▶ **DATA SEGMENT**:
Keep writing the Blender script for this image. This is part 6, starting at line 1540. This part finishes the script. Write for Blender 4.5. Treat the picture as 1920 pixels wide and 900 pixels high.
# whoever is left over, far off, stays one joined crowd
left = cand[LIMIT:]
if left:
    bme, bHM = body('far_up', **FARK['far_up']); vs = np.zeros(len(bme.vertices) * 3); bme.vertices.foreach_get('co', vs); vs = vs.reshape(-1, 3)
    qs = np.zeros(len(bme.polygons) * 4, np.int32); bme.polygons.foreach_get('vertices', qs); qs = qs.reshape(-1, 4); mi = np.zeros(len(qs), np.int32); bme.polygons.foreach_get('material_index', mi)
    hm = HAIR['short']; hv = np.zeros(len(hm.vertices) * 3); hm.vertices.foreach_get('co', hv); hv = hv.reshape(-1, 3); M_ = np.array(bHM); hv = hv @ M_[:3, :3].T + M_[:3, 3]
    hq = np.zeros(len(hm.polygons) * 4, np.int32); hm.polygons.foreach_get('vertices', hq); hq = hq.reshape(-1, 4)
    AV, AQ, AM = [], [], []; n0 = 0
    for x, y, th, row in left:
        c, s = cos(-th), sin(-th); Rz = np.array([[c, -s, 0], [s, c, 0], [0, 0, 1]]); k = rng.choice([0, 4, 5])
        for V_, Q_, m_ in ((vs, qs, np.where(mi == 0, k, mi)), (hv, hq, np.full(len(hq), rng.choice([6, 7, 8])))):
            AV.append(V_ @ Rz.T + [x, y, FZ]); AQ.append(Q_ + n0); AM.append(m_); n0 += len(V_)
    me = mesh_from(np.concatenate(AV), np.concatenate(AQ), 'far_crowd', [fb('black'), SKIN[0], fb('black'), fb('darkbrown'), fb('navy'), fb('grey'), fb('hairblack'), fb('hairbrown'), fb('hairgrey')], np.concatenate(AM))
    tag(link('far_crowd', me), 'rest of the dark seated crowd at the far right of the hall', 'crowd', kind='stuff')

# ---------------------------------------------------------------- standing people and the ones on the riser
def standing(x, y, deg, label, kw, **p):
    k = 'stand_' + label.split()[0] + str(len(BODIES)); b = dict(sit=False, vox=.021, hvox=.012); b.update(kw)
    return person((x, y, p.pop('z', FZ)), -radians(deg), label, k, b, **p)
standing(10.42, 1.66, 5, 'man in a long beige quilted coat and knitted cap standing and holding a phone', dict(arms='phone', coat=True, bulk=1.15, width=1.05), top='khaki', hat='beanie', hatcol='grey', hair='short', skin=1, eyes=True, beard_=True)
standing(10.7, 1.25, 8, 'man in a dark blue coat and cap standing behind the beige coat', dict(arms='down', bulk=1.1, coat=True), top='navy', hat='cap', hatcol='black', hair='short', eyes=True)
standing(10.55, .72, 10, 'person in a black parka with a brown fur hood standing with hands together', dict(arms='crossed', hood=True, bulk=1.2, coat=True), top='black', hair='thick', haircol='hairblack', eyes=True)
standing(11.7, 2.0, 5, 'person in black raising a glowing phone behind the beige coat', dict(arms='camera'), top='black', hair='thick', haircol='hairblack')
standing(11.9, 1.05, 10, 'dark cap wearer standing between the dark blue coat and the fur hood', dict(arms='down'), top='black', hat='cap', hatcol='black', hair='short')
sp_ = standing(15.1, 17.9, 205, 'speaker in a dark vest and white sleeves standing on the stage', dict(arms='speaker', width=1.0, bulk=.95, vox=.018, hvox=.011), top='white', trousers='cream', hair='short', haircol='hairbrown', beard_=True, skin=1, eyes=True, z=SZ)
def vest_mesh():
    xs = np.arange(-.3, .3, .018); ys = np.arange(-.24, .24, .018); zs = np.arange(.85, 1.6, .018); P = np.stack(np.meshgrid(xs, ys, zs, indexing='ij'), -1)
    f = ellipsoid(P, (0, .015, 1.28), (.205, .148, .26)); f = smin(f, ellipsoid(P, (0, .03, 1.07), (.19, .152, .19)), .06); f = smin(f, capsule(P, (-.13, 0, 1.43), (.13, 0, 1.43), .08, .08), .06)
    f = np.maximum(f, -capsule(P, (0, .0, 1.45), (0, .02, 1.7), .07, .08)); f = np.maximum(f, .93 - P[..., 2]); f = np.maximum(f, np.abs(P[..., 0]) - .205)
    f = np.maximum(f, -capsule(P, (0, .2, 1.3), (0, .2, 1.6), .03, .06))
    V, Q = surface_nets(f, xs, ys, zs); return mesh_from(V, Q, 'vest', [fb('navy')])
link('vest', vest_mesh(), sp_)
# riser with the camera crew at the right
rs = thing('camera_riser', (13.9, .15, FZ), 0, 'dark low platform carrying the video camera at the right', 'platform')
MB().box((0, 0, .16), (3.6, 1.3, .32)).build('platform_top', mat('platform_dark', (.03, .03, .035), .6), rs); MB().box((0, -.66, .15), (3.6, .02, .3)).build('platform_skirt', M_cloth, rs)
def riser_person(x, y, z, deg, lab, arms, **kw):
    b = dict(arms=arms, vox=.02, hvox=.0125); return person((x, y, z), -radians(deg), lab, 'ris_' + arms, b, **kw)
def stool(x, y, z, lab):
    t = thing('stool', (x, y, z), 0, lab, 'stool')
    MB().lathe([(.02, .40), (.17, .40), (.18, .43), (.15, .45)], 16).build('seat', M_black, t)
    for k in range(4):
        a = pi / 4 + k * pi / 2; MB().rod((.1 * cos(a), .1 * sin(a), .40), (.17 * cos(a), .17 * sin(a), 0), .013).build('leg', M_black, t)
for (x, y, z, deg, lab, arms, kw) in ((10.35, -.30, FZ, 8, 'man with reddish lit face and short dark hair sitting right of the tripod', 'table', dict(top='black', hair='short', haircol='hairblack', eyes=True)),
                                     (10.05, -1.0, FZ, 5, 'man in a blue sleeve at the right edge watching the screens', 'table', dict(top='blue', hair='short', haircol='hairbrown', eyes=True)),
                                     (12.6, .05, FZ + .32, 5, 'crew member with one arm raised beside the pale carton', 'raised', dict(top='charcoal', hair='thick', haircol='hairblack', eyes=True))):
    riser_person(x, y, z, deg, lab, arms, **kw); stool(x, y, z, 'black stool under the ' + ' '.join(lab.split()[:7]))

▶ **EXERCISE DESCRIPTION**: Each line above must be printed exactly as it appears.

▶ **EXERCISE RESULT**:
Keep writing the Blender script for this image. This is part 6, starting at line 1540. This part finishes the script. Write for Blender 4.5. Treat the picture as 1920 pixels wide and 900 pixels high.
# whoever is left over, far off, stays one joined crowd
left = cand[LIMIT:]
if left:
    bme, bHM = body('far_up', **FARK['far_up']); vs = np.zeros(len(bme.vertices) * 3); bme.vertices.foreach_get('co', vs); vs = vs.reshape(-1, 3)
    qs = np.zeros(len(bme.polygons) * 4, np.int32); bme.polygons.foreach_get('vertices', qs); qs = qs.reshape(-1, 4); mi = np.zeros(len(qs), np.int32); bme.polygons.foreach_get('material_index', mi)
    hm = HAIR['short']; hv = np.zeros(len(hm.vertices) * 3); hm.vertices.foreach_get('co', hv); hv = hv.reshape(-1, 3); M_ = np.array(bHM); hv = hv @ M_[:3, :3].T + M_[:3, 3]
    hq = np.zeros(len(hm.polygons) * 4, np.int32); hm.polygons.foreach_get('vertices', hq); hq = hq.reshape(-1, 4)
    AV, AQ, AM = [], [], []; n0 = 0
    for x, y, th, row in left:
        c, s = cos(-th), sin(-th); Rz = np.array([[c, -s, 0], [s, c, 0], [0, 0, 1]]); k = rng.choice([0, 4, 5])
        for V_, Q_, m_ in ((vs, qs, np.where(mi == 0, k, mi)), (hv, hq, np.full(len(hq), rng.choice([6, 7, 8])))):
            AV.append(V_ @ Rz.T + [x, y, FZ]); AQ.append(Q_ + n0); AM.append(m_); n0 += len(V_)
    me = mesh_from(np.concatenate(AV), np.concatenate(AQ), 'far_crowd', [fb('black'), SKIN[0], fb('black'), fb('darkbrown'), fb('navy'), fb('grey'), fb('hairblack'), fb('hairbrown'), fb('hairgrey')], np.concatenate(AM))
    tag(link('far_crowd', me), 'rest of the dark seated crowd at the far right of the hall', 'crowd', kind='stuff')

# ---------------------------------------------------------------- standing people and the ones on the riser
def standing(x, y, deg, label, kw, **p):
    k = 'stand_' + label.split()[0] + str(len(BODIES)); b = dict(sit=False, vox=.021, hvox=.012); b.update(kw)
    return person((x, y, p.pop('z', FZ)), -radians(deg), label, k, b, **p)
standing(10.42, 1.66, 5, 'man in a long beige quilted coat and knitted cap standing and holding a phone', dict(arms='phone', coat=True, bulk=1.15, width=1.05), top='khaki', hat='beanie', hatcol='grey', hair='short', skin=1, eyes=True, beard_=True)
standing(10.7, 1.25, 8, 'man in a dark blue coat and cap standing behind the beige coat', dict(arms='down', bulk=1.1, coat=True), top='navy', hat='cap', hatcol='black', hair='short', eyes=True)
standing(10.55, .72, 10, 'person in a black parka with a brown fur hood standing with hands together', dict(arms='crossed', hood=True, bulk=1.2, coat=True), top='black', hair='thick', haircol='hairblack', eyes=True)
standing(11.7, 2.0, 5, 'person in black raising a glowing phone behind the beige coat', dict(arms='camera'), top='black', hair='thick', haircol='hairblack')
standing(11.9, 1.05, 10, 'dark cap wearer standing between the dark blue coat and the fur hood', dict(arms='down'), top='black', hat='cap', hatcol='black', hair='short')
sp_ = standing(15.1, 17.9, 205, 'speaker in a dark vest and white sleeves standing on the stage', dict(arms='speaker', width=1.0, bulk=.95, vox=.018, hvox=.011), top='white', trousers='cream', hair='short', haircol='hairbrown', beard_=True, skin=1, eyes=True, z=SZ)
def vest_mesh():
    xs = np.arange(-.3, .3, .018); ys = np.arange(-.24, .24, .018); zs = np.arange(.85, 1.6, .018); P = np.stack(np.meshgrid(xs, ys, zs, indexing='ij'), -1)
    f = ellipsoid(P, (0, .015, 1.28), (.205, .148, .26)); f = smin(f, ellipsoid(P, (0, .03, 1.07), (.19, .152, .19)), .06); f = smin(f, capsule(P, (-.13, 0, 1.43), (.13, 0, 1.43), .08, .08), .06)
    f = np.maximum(f, -capsule(P, (0, .0, 1.45), (0, .02, 1.7), .07, .08)); f = np.maximum(f, .93 - P[..., 2]); f = np.maximum(f, np.abs(P[..., 0]) - .205)
    f = np.maximum(f, -capsule(P, (0, .2, 1.3), (0, .2, 1.6), .03, .06))
    V, Q = surface_nets(f, xs, ys, zs); return mesh_from(V, Q, 'vest', [fb('navy')])
link('vest', vest_mesh(), sp_)
# riser with the camera crew at the right
rs = thing('camera_riser', (13.9, .15, FZ), 0, 'dark low platform carrying the video camera at the right', 'platform')
MB().box((0, 0, .16), (3.6, 1.3, .32)).build('platform_top', mat('platform_dark', (.03, .03, .035), .6), rs); MB().box((0, -.66, .15), (3.6, .02, .3)).build('platform_skirt', M_cloth, rs)
def riser_person(x, y, z, deg, lab, arms, **kw):
    b = dict(arms=arms, vox=.02, hvox=.0125); return person((x, y, z), -radians(deg), lab, 'ris_' + arms, b, **kw)
def stool(x, y, z, lab):
    t = thing('stool', (x, y, z), 0, lab, 'stool')
    MB().lathe([(.02, .40), (.17, .40), (.18, .43), (.15, .45)], 16).build('seat', M_black, t)
    for k in range(4):
        a = pi / 4 + k * pi / 2; MB().rod((.1 * cos(a), .1 * sin(a), .40), (.17 * cos(a), .17 * sin(a), 0), .013).build('leg', M_black, t)
for (x, y, z, deg, lab, arms, kw) in ((10.35, -.30, FZ, 8, 'man with reddish lit face and short dark hair sitting right of the tripod', 'table', dict(top='black', hair='short', haircol='hairblack', eyes=True)),
                                     (10.05, -1.0, FZ, 5, 'man in a blue sleeve at the right edge watching the screens', 'table', dict(top='blue', hair='short', haircol='hairbrown', eyes=True)),
                                     (12.6, .05, FZ + .32, 5, 'crew member with one arm raised beside the pale carton', 'raised', dict(top='charcoal', hair='thick', haircol='hairblack', eyes=True))):
    riser_person(x, y, z, deg, lab, arms, **kw); stool(x, y, z, 'black stool under the ' + ' '.join(lab.split()[:7]))